Before the release of Situation, Terfry posted on Buck65.com (
and his message spread elsewhere) that while he wouldn't stop making music, he didn't see music as a viable full-time job, that making money off of records is "hopeless now," and touring was fun, but a rough life. He even mentioned giving his music away and no longer making physical releases. He wrote "It’s just a thought. But if anyone wants to give me a job (I’ll consider just about anything), get in touch."
Situation was released on a number of formats, so he hadn't foresworn physical releases just yet, but
in 2008, he took a full-time job on CBC Radio 2, as part of the
stations's shift from a strong classical music focus to more pop sensibilities.
He's still there, more than four years later, and the show he hosts, Drive, features more pop/indie rock and folk than anything else. For a taste of the artists,
here's a YouTube playlist of 58 live performances on Drive. Terfry, "known to the kids as Buck 65,"
shared his "fave books" as part of the
CBC Book Club.
But that day job didn't mean an end to Buck 65. True to his word, Terfry released some non-physical music, for free:
three huge albums worth of music, about 70 tracks, written and produced in 3 months. Tell him a country and your email address,
and the music (plus a PDF booklet) is yours. Or, stream and/or download them directly from Soundcloud:
Dirtbike 1,
Dirtbike 2 and
Dirtbike 3.
In that same year, Terfy collaborated with Symphony Nova Scotia, as you can
hear in this YouTube playlist, or in a slightly different breakdown on
Grooveshark. There is a nice bit of chatter between the songs, with both Terfry and conductor/director
Dinuk Wijeratne, who composed a piece (
Hymnpeace Remixed) that Terfry improvised with live.
After two decades of making music, Buck 65 returned with
20 Odd Years, first as 4 EPs, then as an album (
MySpace stream),
featuring a diverse number of guest artists alongside the diverse sounds. There are also
a number of videos to accompany the album, both
music videos and
odd clips with Terfry talking on collaborations.
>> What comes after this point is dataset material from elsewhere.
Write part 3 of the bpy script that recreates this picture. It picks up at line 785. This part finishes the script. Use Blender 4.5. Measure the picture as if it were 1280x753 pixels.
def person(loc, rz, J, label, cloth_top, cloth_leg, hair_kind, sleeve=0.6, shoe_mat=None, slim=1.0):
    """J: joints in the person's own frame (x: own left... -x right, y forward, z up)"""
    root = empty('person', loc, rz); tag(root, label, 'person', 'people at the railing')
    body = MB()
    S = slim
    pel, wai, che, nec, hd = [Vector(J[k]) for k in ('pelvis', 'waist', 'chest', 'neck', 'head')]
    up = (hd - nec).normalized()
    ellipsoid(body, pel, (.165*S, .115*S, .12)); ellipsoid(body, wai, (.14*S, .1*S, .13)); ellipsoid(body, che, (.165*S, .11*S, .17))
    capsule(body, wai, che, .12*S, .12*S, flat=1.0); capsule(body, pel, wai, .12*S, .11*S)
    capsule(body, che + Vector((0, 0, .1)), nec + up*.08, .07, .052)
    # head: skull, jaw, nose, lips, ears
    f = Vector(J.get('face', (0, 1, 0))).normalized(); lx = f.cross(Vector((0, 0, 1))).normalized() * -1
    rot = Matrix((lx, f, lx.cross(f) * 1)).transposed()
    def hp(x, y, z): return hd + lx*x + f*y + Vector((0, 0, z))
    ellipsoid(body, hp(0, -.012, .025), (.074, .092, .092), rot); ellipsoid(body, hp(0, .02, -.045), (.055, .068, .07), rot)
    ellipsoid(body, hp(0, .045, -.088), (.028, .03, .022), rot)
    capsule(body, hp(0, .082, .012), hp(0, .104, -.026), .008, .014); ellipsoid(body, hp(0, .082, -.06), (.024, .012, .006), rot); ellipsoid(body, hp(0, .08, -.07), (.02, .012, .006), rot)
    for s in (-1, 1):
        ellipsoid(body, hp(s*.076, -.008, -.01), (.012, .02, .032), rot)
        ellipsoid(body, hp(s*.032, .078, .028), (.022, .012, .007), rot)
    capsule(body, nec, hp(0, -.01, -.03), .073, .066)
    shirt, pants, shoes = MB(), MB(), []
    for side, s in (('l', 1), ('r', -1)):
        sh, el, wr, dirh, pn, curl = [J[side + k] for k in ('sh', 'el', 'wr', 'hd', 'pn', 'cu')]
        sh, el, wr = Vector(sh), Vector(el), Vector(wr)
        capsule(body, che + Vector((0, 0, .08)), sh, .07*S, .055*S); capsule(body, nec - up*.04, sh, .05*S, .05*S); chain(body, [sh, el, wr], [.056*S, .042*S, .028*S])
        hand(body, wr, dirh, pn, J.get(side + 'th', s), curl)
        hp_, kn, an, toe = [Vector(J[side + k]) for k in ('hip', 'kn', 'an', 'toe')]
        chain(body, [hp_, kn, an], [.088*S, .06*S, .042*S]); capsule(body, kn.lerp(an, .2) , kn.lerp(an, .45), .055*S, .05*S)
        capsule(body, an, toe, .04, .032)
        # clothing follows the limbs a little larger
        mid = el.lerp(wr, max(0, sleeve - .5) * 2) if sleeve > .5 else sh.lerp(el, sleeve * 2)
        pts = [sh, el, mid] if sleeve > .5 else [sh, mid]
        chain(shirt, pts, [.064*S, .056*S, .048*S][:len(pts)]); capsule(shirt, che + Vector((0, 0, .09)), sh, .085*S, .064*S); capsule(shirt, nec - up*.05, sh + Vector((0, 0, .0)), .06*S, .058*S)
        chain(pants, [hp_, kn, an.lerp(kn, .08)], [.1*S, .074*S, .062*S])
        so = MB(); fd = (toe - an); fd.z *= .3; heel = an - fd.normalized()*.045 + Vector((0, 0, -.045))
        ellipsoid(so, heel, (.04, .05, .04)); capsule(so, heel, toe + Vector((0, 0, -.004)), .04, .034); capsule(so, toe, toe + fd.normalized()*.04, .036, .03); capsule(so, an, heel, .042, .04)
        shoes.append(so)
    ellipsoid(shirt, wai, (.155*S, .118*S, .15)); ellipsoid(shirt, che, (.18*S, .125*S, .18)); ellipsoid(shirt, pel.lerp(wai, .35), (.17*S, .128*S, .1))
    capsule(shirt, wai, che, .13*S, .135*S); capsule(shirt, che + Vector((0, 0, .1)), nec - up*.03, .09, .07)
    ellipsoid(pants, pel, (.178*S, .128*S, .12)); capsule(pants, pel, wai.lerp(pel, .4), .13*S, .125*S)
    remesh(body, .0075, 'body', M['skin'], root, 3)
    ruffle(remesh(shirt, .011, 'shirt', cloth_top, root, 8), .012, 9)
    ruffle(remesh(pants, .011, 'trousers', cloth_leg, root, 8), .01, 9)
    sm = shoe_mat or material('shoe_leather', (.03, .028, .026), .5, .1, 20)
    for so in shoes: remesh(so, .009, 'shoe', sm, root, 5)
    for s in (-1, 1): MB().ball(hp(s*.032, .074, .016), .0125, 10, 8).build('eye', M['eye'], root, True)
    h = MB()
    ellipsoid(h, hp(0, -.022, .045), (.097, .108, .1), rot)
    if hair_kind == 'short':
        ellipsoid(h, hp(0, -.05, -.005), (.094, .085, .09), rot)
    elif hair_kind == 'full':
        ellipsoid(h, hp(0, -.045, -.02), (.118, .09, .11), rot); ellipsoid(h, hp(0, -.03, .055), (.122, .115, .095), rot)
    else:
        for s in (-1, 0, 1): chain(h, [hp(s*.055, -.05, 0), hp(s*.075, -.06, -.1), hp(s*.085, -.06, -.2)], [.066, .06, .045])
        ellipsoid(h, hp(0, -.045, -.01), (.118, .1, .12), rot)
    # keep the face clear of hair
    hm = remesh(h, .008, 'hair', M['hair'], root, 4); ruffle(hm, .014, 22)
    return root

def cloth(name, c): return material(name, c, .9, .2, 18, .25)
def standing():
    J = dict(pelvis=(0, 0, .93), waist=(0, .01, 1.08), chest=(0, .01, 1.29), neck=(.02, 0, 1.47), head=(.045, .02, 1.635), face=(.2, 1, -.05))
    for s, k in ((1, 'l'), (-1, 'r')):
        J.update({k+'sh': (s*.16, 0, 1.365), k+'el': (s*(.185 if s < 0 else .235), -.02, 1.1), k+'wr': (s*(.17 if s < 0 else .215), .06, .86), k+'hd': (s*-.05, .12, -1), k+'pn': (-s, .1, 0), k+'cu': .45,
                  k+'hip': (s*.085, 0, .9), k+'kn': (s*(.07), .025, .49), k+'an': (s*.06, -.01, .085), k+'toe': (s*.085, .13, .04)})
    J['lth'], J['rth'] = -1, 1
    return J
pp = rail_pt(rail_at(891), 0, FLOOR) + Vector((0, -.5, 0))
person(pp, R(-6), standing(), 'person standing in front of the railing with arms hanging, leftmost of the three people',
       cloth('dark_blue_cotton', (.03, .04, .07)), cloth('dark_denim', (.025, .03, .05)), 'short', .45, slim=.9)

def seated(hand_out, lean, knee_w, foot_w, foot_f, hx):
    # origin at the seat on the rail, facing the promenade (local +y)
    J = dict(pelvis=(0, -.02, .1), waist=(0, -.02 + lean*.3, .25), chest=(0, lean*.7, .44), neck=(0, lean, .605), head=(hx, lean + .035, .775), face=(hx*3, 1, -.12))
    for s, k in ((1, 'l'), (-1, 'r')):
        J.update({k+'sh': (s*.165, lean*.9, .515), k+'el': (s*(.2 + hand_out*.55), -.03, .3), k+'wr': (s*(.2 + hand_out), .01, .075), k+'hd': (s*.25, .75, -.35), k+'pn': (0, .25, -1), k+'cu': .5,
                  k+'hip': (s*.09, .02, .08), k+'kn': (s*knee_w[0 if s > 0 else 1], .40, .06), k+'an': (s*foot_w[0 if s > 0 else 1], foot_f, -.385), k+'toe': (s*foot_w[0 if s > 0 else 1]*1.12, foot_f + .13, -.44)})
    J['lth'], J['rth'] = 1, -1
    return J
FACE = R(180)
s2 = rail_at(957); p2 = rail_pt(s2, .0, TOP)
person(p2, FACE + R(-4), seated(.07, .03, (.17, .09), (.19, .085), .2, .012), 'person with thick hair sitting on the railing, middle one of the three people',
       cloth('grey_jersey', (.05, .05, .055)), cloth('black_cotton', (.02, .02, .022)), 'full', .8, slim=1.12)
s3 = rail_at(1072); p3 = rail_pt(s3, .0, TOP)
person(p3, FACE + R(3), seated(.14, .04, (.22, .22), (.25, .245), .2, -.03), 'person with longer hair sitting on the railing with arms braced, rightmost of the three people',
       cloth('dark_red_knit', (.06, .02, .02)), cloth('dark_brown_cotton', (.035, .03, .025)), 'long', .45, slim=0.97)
And speaking of collaborations, Terfry has done a number over the years, from limited work with
DJ Flip as
Dirk Thornton (
stream tracks on MySpace), to the much more electronic project
Bike for Three! with
Belgian producer Joelle Le aka
Greetings from Tuskan (Bandcamp) and their single album
More Heart than Brains (Bandcamp stream).
If this is too damned wordy but you made it this far,
Tom Hull has his notes on
the broad Buck 65 overview through 2003 by covering the Warner Music Canada (re)issues, and
Robert Christgau (
a serious Buck 65 fan since hearing the first 6 minutes of the fourth quadrant of Square) hits
Man Overboard to present, including comments on Buck 65's two free downloads and the Dirtbike mixtapes. There's also
Terfry's own discography, which includes links to his personal reflections on selected works (no longer on his own site, but Archive.org has some snapshots).